Old Friends, New Setting

Old Friends, New Setting

By Laura Kuhn

Written for the concert The Cage Concert, performed on Dec 13, 2012 at Carnegie Hall.

It is a fitting finale to John Cage’s Centennial Year to bring works together into a single program by individuals to whom Cage expressed lifelong devotion: the revered Austrian composer, Anton Webern (1883–1945); the beloved American composer, Morton Feldman (1926–87); and the iconoclastic French composer, Erik Satie (1866–1925).

Cage first met Feldman in 1950 at a New York Philharmonic concert that included Webern’s Symphony, Op. 21 (1928). The story goes that both composers left just after the Webern, just before a work by Rachmaninoff was to commence, Feldman in disgust at the audience’s reaction to the Webern, Cage not wanting his experience of the Webern disturbed. The two became fast friends, and in short order formed, with Christian Wolff and Earle Brown, what came to be known as The New York School.

Webern was not a prolific composer, his Symphony, Op. 21 (1928) being just one of 31 compositions published in his lifetime. The work is in two movements, the first embodying a four-part mirror canon and the second palindromic variations, marked overall by the composer’s signature economy of means and restrained expression. Webern was proud of the work, which he dedicated to his daughter, Christine. After its Vienna premiere, he wrote in his diary: “Great delight. Turned out really well.”
Feldman’s “Last Pieces” (1961) is among the composer’s last works written in graphic notation, here small boxes containing numbers that indicate how many sounds are to be played, with pitches and timings of entrances left to the performers. As in many of Feldman’s works, the dynamics are extremely dear, revealing rich and unpredictable harmonic textures. It was first performed at the Cooper Union, under the direction of Howard Shanet (March 17, 1961).

Satie’s Parade (1916–17) was a wartime collaboration involving Jean Cocteau, Pablo Picasso, Léonide Massine, and Serge Diaghilev, whose Ballets Russes gave the premiere performance at Paris’s Théâtre du Châtelet (May 18, 1917). Satie’s score contains several unusual instruments—typewriter, foghorn, milk bottles—which may have been added by Cocteau in an effort to ensure a succes de scandale. In his program note for the premiere performance, Guillaume Appolinaire described Parade as une sorte de surréalisme, coining the word that would be used years later for the art movement in Paris.

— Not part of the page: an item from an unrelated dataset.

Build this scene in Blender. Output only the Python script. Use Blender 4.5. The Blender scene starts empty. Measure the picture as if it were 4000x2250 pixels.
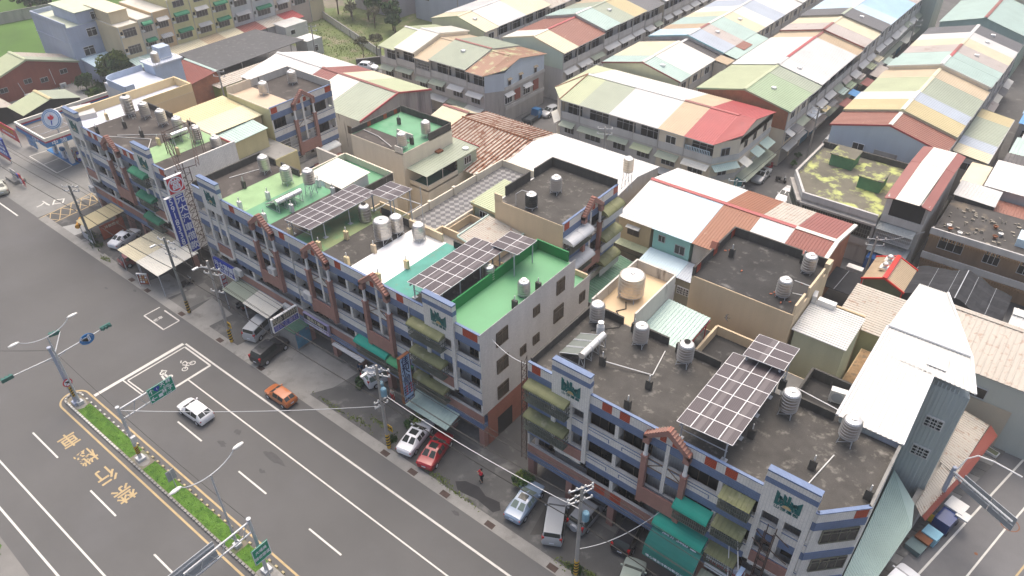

Cheap Imitation for orchestra (1972) derives from Cage’s 1944 piano arrangement of the first movement of Satie’s Socrate, a “symphonic drama in three parts” (1915). In 1968, when Cage returned to his work with the remaining two movements, Satie’s publisher unexpectedly refused permission. Cage’s response was to “recompose” the work, using chance means, resulting in music with the same phrasing, rhythms, and general contours of Satie’s composition, but which is otherwise quite distinct. Cage playfully renamed his new work Cheap Imitation(1969), and went on to create versions for orchestra (1972) and solo violin (1977) as well. The orchestral version is scored for 24-95 variable parts, the piano part serving as the conductor’s score.

Cage’s Etcetera (1973) and Etcetera 2/4 Orchestras (1985) are scored for variable ensemble, with and without conductors, and recordings of the environments in which the works were created; the instrumentation of Etcetera also calls for non-resonant cardboard boxes, which sound in performance like the patter of raindrops. Both reflect Cage’s long-standing social concerns, here his interest in how music might assist in the “…integration of the personality, or the co-being of the conscious and the unconscious mind, Law and Freedom, in a random world situation.”*

In Etcetera, the performers play in two different situations of their own choosing: as soloists or in conducted groups of 2, 3, or 4. Three stations are placed at the front of the stage, with a conductor at each; when the station fills, the conductor conducts. The work was first performed with Merce Cunningham’s Un Jour ou Deux by the Paris Opera Ballet at the Paris Opéra (Nov. 6, 1973), with sets and costumes by Jasper Johns.

In Etcetera 2/4 Orchestras, the situation is reversed: here, the ensemble is conducted throughout, but the performers are free to play as soloists at any time. The conductor beats more or less conventionally, creating an extremely slow, non-rhythmic pulse. The orchestral materials consist of fixed notes, but with added spice: Cage provides indications for playing slightly before or after the beat and for microtonal glissandi. The work was first performed by the City Harmonic Tokyo at Suntory Hall (Dec. 8, 1986).

*From “Defense of Satie,” John Cage, Black Mountain College Satie Festival (Summer, 1948).
Dr. Kuhn is the John Cage Professor of Performing Art at Bard College and Founding Director of the John Cage Trust.